The Delaware General Assembly in 2018 succeeded in passing a number of gun-safety bills and moved one step closer to passing the state's first Equal Rights Amendment. However, the year was marked by dramatic and stinging losses for other major progressive causes.

Lawmakers passed a series of gun-related bills to outlaw bump stocks, crack down on straw purchases and restrict access to weapons for people determined to be a threat to themselves or others. However, the session's big-ticket gun legislation—a statewide ban on assault-style weaponsdied without a vote in the Senate, despite a last-second attempt to bring the measure to the floor.

The legislation, SB 163, identified 45 types of “assault long guns” and other weapons that would no longer be approved for manufacture, sale and transport in the First State. The bill was modeled after a law in Maryland, which withstood a constitutional challenge from gun-rights advocates in 2017.
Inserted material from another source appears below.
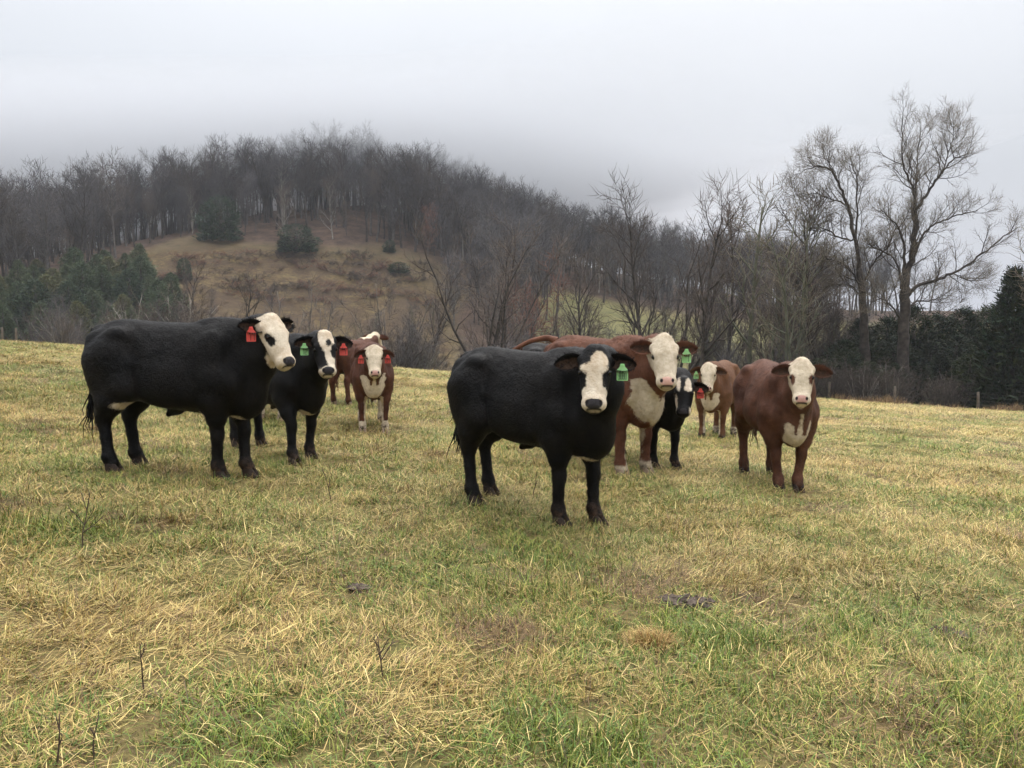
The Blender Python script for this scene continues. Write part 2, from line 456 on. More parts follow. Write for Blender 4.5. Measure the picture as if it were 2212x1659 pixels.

But Delaware's bill failed to clear a key committee hurdle in the Senate, dealing a blow to Gov. John Carney and Democrats who had made an assault-weapons ban the centerpiece of a legislative package to address gun violence after a lone gunman killed 17 students at Florida's Stoneman Douglas High School in February.

Some Democrats later launched a campaign to suspend the chamber's rules in order to forgo the standard process and bring the bill to an up-or-down vote. After a heated debate, two Democrats joined all Senate Republicans in rejecting the Hail-Mary maneuver.

A yearslong legislative effort to end Delaware's cash-bail system met a similar end in the session's last days, when the Senate fell three votes shy of the two-thirds majority needed to amend the state's Constitution.

Senate Bill 221, sponsored by Sen. Bryan Townsend, D-Newark, would have amended the state Constitution to expand the range of violent crimes for which pretrial release was unavailable. It had been coupled with a related measure, SB 222, which sought to create the presumption that most defendants will be released before trial with nonmonetary conditions.

Both bills were introduced in 2018 as part of a legislative package that would have moved Delaware toward the ultimate goal of eliminating its cash bail system. After the first vote failed, leaders removed SB 222 from the agenda, capping what was seen as a brutal setback for the bail-reform push.

In Delaware, constitutional amendments must clear two consecutive legislatures by a two-thirds majority, meaning that the changes proposed this session could not go into effect until 2021, at the earliest.

Supporters expect to bring both the assault-style weapons ban and bail-reform bills back in 2019 after a midterm election expanded Democrats' majority in the chamber to 12-9. However, both issues have exposed rifts in the party, and it is not clear whether either measure will pass in the next General Assembly.

Lawmakers in 2018 did, however, move one step closer to approving a state Equal Rights Amendment, which bars public- and private-sector discrimination “on account of sex.” Lawmakers have already introduced the identical second leg of the legislation, which is expected to pass easily in both chambers after the General Assembly reconvenes in January.

A federal ERA was passed by Congress in 1972 but failed to be ratified to the state. Delaware was the third state to approve the federal ERA in March 1972.

The state ERA is similar to the federal measure, but unlike the federal ERA, its scope is not limited to just the public sector, and could have an impact on private employers, attorneys have said.

The 150th General Assembly is scheduled to return Jan. 8.